Exercise instructions: Answer with a single number: how many lines in the listing below include "empty"?

*** Input data ***

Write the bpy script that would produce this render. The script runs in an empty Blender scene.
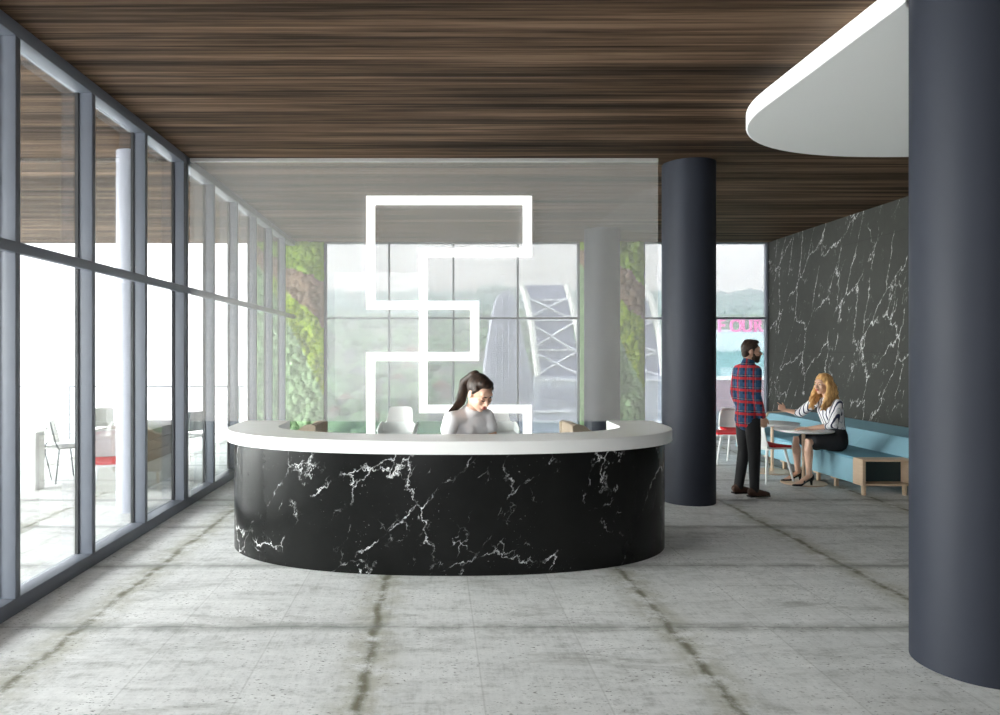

***
*** Input data ***

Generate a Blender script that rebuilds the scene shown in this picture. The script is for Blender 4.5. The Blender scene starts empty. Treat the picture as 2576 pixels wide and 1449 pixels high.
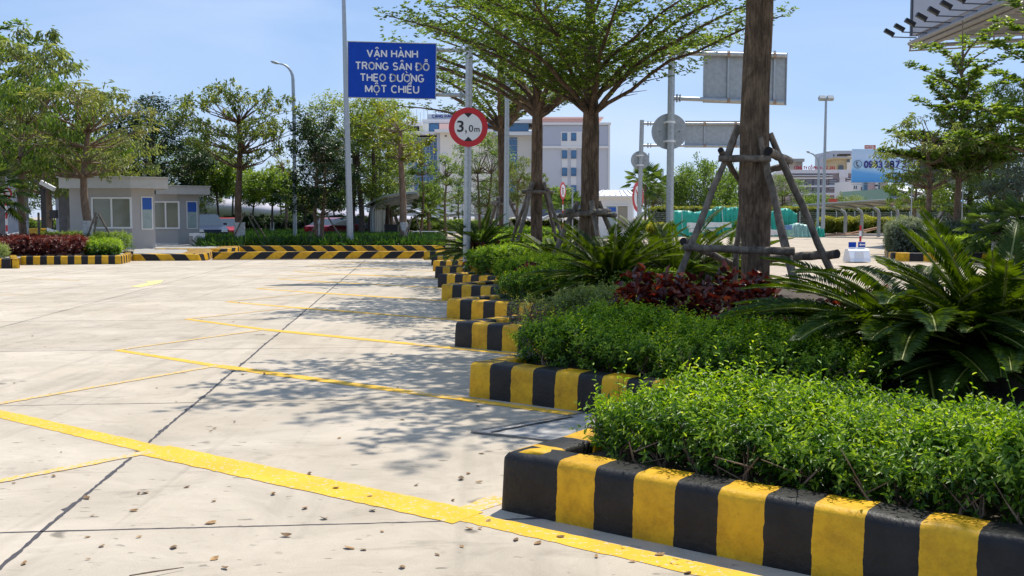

***
*** Input data ***

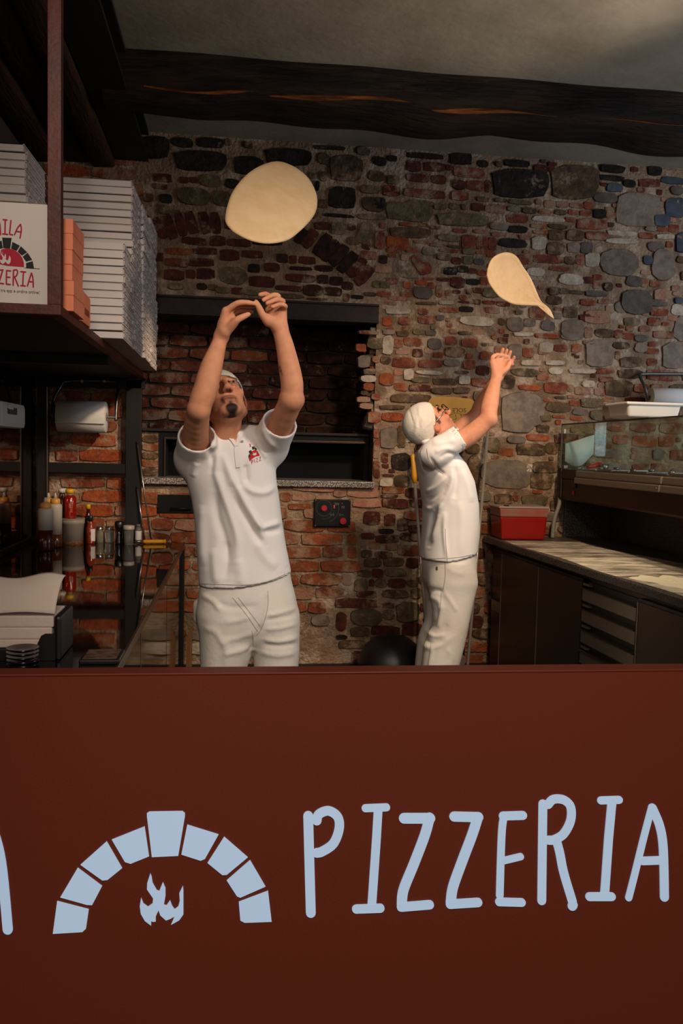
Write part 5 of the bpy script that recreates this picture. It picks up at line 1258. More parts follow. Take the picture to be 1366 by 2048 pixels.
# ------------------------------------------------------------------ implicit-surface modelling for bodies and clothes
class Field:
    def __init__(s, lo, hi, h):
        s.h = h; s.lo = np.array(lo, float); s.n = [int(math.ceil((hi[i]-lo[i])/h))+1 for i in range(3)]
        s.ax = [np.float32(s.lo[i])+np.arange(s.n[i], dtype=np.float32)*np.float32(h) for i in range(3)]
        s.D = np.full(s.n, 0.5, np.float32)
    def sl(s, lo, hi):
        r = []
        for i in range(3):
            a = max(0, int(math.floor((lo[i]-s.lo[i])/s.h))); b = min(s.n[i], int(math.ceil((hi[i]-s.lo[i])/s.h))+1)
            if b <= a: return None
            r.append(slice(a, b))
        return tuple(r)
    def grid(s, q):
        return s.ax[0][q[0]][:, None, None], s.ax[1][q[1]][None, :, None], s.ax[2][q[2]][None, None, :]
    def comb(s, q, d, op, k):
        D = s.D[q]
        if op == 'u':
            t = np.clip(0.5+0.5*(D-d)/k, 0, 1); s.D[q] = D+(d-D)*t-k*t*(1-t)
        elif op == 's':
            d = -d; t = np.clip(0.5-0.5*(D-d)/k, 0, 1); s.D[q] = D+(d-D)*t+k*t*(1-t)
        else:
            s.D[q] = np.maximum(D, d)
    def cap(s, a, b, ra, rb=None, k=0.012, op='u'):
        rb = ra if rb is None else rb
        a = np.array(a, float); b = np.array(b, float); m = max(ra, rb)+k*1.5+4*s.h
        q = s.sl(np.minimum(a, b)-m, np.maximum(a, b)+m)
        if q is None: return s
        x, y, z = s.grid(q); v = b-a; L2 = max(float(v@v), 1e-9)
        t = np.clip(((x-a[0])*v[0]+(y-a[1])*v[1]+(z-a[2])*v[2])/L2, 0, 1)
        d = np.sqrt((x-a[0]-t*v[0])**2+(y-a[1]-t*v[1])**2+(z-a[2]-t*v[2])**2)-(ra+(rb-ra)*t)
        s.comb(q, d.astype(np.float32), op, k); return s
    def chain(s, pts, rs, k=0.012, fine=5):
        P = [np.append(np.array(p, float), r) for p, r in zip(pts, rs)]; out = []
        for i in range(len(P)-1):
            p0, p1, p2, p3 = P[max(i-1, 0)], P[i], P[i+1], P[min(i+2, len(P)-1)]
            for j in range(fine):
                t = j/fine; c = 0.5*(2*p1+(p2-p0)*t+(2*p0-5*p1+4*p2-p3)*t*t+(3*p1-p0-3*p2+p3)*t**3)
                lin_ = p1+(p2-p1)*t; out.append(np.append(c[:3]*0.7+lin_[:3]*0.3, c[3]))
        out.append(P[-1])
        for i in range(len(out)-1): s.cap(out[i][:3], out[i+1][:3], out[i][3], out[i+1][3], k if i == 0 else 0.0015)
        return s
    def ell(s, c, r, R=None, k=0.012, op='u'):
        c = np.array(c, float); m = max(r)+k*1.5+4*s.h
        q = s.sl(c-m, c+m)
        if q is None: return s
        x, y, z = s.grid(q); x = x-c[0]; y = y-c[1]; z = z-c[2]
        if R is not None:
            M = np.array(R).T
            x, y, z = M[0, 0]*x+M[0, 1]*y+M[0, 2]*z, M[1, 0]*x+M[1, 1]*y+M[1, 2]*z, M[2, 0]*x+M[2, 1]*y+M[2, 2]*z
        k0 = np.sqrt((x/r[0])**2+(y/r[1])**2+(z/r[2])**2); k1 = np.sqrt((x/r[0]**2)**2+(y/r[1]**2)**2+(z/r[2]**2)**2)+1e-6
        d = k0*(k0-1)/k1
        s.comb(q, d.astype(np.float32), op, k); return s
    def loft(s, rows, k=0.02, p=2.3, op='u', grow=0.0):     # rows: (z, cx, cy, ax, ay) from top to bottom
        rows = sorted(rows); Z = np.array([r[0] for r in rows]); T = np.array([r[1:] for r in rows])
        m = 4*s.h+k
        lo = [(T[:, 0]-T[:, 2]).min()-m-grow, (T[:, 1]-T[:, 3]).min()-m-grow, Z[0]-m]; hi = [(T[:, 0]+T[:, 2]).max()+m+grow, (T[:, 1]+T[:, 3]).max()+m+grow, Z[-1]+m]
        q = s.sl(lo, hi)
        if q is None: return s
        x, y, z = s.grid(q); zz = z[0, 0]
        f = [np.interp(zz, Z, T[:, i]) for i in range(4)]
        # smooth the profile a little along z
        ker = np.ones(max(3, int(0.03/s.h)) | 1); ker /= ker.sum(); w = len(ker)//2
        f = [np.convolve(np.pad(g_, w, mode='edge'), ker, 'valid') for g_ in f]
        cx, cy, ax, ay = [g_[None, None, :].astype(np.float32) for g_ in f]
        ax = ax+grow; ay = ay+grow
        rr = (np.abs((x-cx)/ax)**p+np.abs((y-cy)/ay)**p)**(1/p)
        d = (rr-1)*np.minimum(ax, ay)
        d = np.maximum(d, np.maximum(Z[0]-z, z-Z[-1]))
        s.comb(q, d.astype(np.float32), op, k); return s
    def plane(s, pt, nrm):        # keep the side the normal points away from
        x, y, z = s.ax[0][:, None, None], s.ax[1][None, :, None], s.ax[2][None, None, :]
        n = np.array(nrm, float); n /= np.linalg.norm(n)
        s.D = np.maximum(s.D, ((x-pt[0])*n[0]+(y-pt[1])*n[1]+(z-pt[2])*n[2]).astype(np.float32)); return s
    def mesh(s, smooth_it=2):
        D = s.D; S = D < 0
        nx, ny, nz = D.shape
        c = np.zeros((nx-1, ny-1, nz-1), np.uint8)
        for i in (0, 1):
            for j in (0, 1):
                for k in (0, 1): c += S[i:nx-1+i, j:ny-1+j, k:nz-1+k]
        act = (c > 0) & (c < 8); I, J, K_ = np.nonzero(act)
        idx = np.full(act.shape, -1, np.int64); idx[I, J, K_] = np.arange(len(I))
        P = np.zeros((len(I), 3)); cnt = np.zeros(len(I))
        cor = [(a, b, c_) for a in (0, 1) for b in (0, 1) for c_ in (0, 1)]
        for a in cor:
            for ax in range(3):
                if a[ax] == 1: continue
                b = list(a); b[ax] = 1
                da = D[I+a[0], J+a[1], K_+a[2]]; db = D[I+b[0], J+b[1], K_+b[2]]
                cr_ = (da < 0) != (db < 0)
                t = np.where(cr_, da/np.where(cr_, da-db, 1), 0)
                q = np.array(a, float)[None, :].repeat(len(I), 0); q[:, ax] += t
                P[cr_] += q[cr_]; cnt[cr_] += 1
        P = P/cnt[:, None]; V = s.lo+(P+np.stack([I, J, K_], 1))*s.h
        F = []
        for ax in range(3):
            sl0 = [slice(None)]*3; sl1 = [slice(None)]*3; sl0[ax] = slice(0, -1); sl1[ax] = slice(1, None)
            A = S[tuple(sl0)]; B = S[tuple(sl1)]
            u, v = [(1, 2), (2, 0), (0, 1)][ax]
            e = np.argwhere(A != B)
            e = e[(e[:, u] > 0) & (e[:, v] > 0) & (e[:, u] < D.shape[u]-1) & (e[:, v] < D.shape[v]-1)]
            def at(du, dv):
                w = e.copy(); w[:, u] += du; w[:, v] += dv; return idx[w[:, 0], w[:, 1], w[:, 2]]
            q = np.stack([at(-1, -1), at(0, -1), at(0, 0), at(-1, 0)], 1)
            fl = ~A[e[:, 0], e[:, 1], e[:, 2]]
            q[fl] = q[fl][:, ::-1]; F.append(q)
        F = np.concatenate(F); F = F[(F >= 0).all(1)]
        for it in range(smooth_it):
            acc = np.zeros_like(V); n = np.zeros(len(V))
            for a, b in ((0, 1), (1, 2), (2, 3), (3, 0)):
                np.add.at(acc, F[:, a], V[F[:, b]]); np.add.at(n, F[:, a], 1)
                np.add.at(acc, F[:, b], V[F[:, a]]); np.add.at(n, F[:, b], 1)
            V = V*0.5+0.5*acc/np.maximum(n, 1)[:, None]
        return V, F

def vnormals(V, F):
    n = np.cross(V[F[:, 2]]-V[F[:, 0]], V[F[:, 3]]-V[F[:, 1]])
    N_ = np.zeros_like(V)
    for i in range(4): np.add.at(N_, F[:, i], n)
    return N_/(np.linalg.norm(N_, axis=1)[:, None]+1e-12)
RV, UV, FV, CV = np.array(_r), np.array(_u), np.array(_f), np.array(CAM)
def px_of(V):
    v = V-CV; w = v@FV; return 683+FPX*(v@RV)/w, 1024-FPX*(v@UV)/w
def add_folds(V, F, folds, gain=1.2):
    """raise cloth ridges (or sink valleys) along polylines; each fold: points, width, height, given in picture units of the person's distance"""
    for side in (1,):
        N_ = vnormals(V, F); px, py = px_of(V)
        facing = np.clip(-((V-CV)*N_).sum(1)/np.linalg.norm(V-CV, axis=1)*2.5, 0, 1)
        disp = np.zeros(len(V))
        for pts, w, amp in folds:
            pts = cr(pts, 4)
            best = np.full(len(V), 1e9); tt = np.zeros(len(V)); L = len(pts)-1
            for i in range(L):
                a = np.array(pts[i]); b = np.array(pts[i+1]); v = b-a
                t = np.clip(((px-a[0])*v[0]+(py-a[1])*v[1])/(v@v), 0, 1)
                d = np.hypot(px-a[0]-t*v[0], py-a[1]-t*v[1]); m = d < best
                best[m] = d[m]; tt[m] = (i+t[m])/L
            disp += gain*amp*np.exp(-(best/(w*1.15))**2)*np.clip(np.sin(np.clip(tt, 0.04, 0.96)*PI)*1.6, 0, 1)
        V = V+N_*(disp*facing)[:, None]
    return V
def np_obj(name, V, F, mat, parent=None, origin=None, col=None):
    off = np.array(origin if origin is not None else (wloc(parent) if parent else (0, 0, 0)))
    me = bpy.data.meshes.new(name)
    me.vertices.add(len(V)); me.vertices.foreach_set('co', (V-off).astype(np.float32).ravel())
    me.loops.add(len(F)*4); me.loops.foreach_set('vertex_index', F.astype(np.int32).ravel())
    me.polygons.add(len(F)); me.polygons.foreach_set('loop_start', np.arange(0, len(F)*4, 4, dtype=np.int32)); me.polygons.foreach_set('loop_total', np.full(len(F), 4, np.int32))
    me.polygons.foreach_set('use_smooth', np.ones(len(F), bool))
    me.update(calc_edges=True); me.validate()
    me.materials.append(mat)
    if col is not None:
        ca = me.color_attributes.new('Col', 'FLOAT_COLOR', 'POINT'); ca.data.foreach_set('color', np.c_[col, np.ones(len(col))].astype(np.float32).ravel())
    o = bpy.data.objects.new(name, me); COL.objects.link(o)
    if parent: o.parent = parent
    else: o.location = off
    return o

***

Response to this exercise: 2